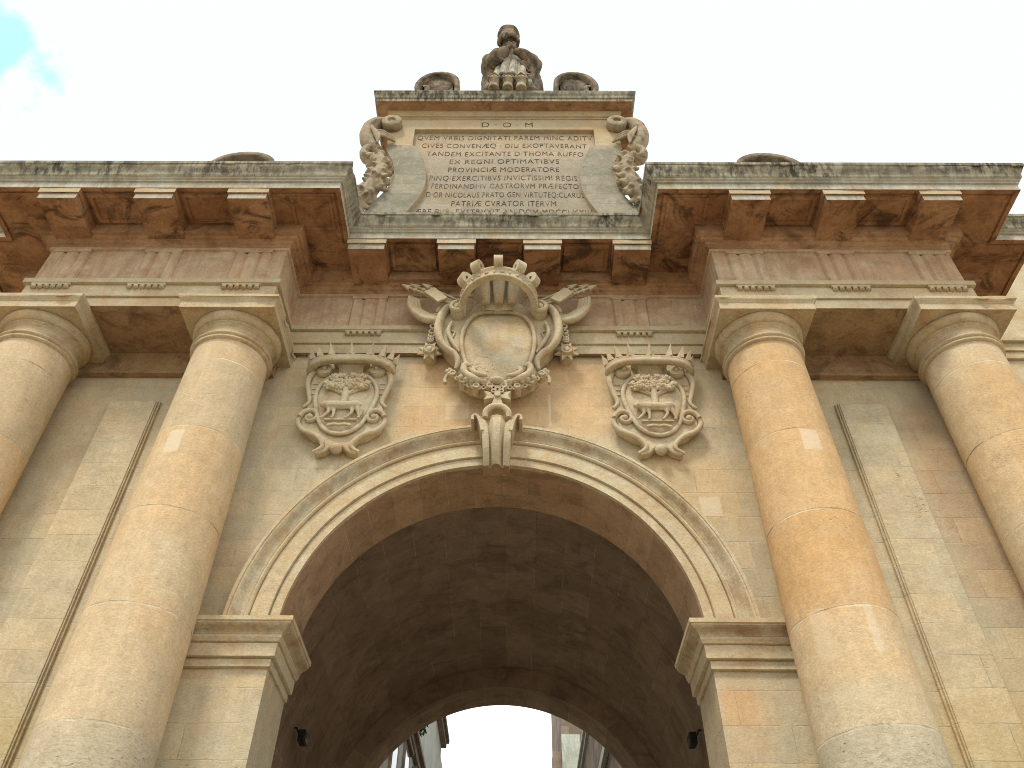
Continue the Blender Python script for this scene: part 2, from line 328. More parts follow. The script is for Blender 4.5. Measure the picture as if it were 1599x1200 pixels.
def keepbase(o, parent): BASE[o.name] = parent_base(parent); return o
def remesh(o, size, smooth=2, disp=None):
    m = o.modifiers.new('r', 'REMESH'); m.mode = 'VOXEL'; m.voxel_size = size; m.use_smooth_shade = True
    if smooth: q = o.modifiers.new('s', 'SMOOTH'); q.iterations = smooth; q.factor = .5
    dg = bpy.context.evaluated_depsgraph_get(); me = bpy.data.meshes.new_from_object(o.evaluated_get(dg)); mats = list(o.data.materials)
    o.modifiers.clear(); o.data = me; me.materials.clear()
    for x in mats: me.materials.append(x)
    if disp:
        me.update(); ns = [v.normal.copy() for v in me.vertices]
        for v, nn in zip(me.vertices, ns): v.co += nn*disp(v.co, nn)
    for p in me.polygons: p.use_smooth = True
    return o
def mirx(pts): return [(-x, z) for x, z in pts]
def spiral(cx, cz, r0, turns, a0, d=1, y=0., n=None, r1=.15):
    n = n or int(turns*16); o = []
    for i in range(n+1):
        t = i/n; r = r0*(1-t*(1-r1)); a = a0+d*2*PI*turns*t; o.append((cx+r*math.cos(a), y, cz+r*math.sin(a)))
    return o

# ---------------------------------------------------------------- ground
g_ = MB(); g_.add([(-400, -400, 0), (400, -400, 0), (400, 400, 0), (-400, 400, 0)], [(0, 1, 2, 3)])
o = g_.build('ground', 'ground'); o['kind'] = 'structure'

# ================================================================ THE GATE
ZT = 9.76                        # underside of the architrave
gate = thing('city_gate', 'baroque stone triumphal gate with paired columns, round arch and inscribed attic', 'city gate', (0, 0, 0))
XJ = 2.2; ZS = 5.652; XE = 6.80; XF0, XF1 = 2.945, 6.22; YD = .81; YV = 6.9; YB = 7.7
# front wall with arched opening
b = MB()
NA = 72; arc = [(-XJ*math.cos(PI*i/NA), ZS+XJ*math.sin(PI*i/NA)) for i in range(NA+1)]
ztop = ZT+.3
for i in range(NA):
    (xa, za), (xb, zb) = arc[i], arc[i+1]
    b.add([(xa, 0, za), (xb, 0, zb), (xb, 0, ztop), (xa, 0, ztop)], [(0, 1, 2, 3)])
b.add([(-XE, 0, 0), (-XJ, 0, 0), (-XJ, 0, ZS), (-XJ, 0, ztop), (-XE, 0, ztop)], [(0, 1, 2, 3, 4)])
b.add([(XJ, 0, 0), (XE, 0, 0), (XE, 0, ztop), (XJ, 0, ztop), (XJ, 0, ZS)], [(0, 1, 2, 3, 4)])
for s in (-1, 1):
    b.add([(s*XJ, 0, 0), (s*XJ, YD, 0), (s*XJ, YD, ZS), (s*XJ, 0, ZS)], [(0, 1, 2, 3)])
    b.add([(s*XE, 0, 0), (s*XE, YB, 0), (s*XE, YB, 11.6), (s*XE, 0, 11.6)], [(0, 1, 2, 3)])
b.build('wall', 'wall', gate)
# ring soffit (front arch reveal), rough voussoirs
b = MB(); vs = []
NR = 8
for i, (x, z) in enumerate(arc):
    for j in range(NR+1): vs.append((x, YD*j/NR, z))
b.add(vs, [[i*(NR+1)+j, i*(NR+1)+j+1, (i+1)*(NR+1)+j+1, (i+1)*(NR+1)+j] for i in range(NA) for j in range(NR)], 0, True)
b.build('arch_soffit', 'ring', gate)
# vault behind, far arch and body
b = MB(); RV, RF, ZF = 2.95, 2.68, 5.57
va = [(-RV*math.cos(PI*i/NA), ZS+RV*math.sin(PI*i/NA)) for i in range(NA+1)]
sec = [(-RV, 0)]+va+[(RV, 0)]
ys = [YD+(YV-YD)*j/12 for j in range(13)]
b.add([(x, y, z) for (x, z) in sec for y in ys], [[i*13+j, i*13+j+1, (i+1)*13+j+1, (i+1)*13+j] for i in range(len(sec)-1) for j in range(12)], 0, True)
for i in range(NA):   # back of the front ring
    b.add([(arc[i][0], YD, arc[i][1]), (arc[i+1][0], YD, arc[i+1][1]), (va[i+1][0], YD, va[i+1][1]), (va[i][0], YD, va[i][1])], [(0, 3, 2, 1)])
for s in (-1, 1): b.add([(s*XJ, YD, 0), (s*RV, YD, 0), (s*RV, YD, ZS), (s*XJ, YD, ZS)], [(0, 1, 2, 3)])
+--
Copy the material above exactly and drop the pictures.

Continue the Blender Python script for this scene: part 2, from line 328. More parts follow. The script is for Blender 4.5. Measure the picture as if it were 1599x1200 pixels.
def keepbase(o, parent): BASE[o.name] = parent_base(parent); return o
def remesh(o, size, smooth=2, disp=None):
    m = o.modifiers.new('r', 'REMESH'); m.mode = 'VOXEL'; m.voxel_size = size; m.use_smooth_shade = True
    if smooth: q = o.modifiers.new('s', 'SMOOTH'); q.iterations = smooth; q.factor = .5
    dg = bpy.context.evaluated_depsgraph_get(); me = bpy.data.meshes.new_from_object(o.evaluated_get(dg)); mats = list(o.data.materials)
    o.modifiers.clear(); o.data = me; me.materials.clear()
    for x in mats: me.materials.append(x)
    if disp:
        me.update(); ns = [v.normal.copy() for v in me.vertices]
        for v, nn in zip(me.vertices, ns): v.co += nn*disp(v.co, nn)
    for p in me.polygons: p.use_smooth = True
    return o
def mirx(pts): return [(-x, z) for x, z in pts]
def spiral(cx, cz, r0, turns, a0, d=1, y=0., n=None, r1=.15):
    n = n or int(turns*16); o = []
    for i in range(n+1):
        t = i/n; r = r0*(1-t*(1-r1)); a = a0+d*2*PI*turns*t; o.append((cx+r*math.cos(a), y, cz+r*math.sin(a)))
    return o

# ---------------------------------------------------------------- ground
g_ = MB(); g_.add([(-400, -400, 0), (400, -400, 0), (400, 400, 0), (-400, 400, 0)], [(0, 1, 2, 3)])
o = g_.build('ground', 'ground'); o['kind'] = 'structure'

# ================================================================ THE GATE
ZT = 9.76                        # underside of the architrave
gate = thing('city_gate', 'baroque stone triumphal gate with paired columns, round arch and inscribed attic', 'city gate', (0, 0, 0))
XJ = 2.2; ZS = 5.652; XE = 6.80; XF0, XF1 = 2.945, 6.22; YD = .81; YV = 6.9; YB = 7.7
# front wall with arched opening
b = MB()
NA = 72; arc = [(-XJ*math.cos(PI*i/NA), ZS+XJ*math.sin(PI*i/NA)) for i in range(NA+1)]
ztop = ZT+.3
for i in range(NA):
    (xa, za), (xb, zb) = arc[i], arc[i+1]
    b.add([(xa, 0, za), (xb, 0, zb), (xb, 0, ztop), (xa, 0, ztop)], [(0, 1, 2, 3)])
b.add([(-XE, 0, 0), (-XJ, 0, 0), (-XJ, 0, ZS), (-XJ, 0, ztop), (-XE, 0, ztop)], [(0, 1, 2, 3, 4)])
b.add([(XJ, 0, 0), (XE, 0, 0), (XE, 0, ztop), (XJ, 0, ztop), (XJ, 0, ZS)], [(0, 1, 2, 3, 4)])
for s in (-1, 1):
    b.add([(s*XJ, 0, 0), (s*XJ, YD, 0), (s*XJ, YD, ZS), (s*XJ, 0, ZS)], [(0, 1, 2, 3)])
    b.add([(s*XE, 0, 0), (s*XE, YB, 0), (s*XE, YB, 11.6), (s*XE, 0, 11.6)], [(0, 1, 2, 3)])
b.build('wall', 'wall', gate)
# ring soffit (front arch reveal), rough voussoirs
b = MB(); vs = []
NR = 8
for i, (x, z) in enumerate(arc):
    for j in range(NR+1): vs.append((x, YD*j/NR, z))
b.add(vs, [[i*(NR+1)+j, i*(NR+1)+j+1, (i+1)*(NR+1)+j+1, (i+1)*(NR+1)+j] for i in range(NA) for j in range(NR)], 0, True)
b.build('arch_soffit', 'ring', gate)
# vault behind, far arch and body
b = MB(); RV, RF, ZF = 2.95, 2.68, 5.57
va = [(-RV*math.cos(PI*i/NA), ZS+RV*math.sin(PI*i/NA)) for i in range(NA+1)]
sec = [(-RV, 0)]+va+[(RV, 0)]
ys = [YD+(YV-YD)*j/12 for j in range(13)]
b.add([(x, y, z) for (x, z) in sec for y in ys], [[i*13+j, i*13+j+1, (i+1)*13+j+1, (i+1)*13+j] for i in range(len(sec)-1) for j in range(12)], 0, True)
for i in range(NA):   # back of the front ring
    b.add([(arc[i][0], YD, arc[i][1]), (arc[i+1][0], YD, arc[i+1][1]), (va[i+1][0], YD, va[i+1][1]), (va[i][0], YD, va[i][1])], [(0, 3, 2, 1)])
for s in (-1, 1): b.add([(s*XJ, YD, 0), (s*RV, YD, 0), (s*RV, YD, ZS), (s*XJ, YD, ZS)], [(0, 1, 2, 3)])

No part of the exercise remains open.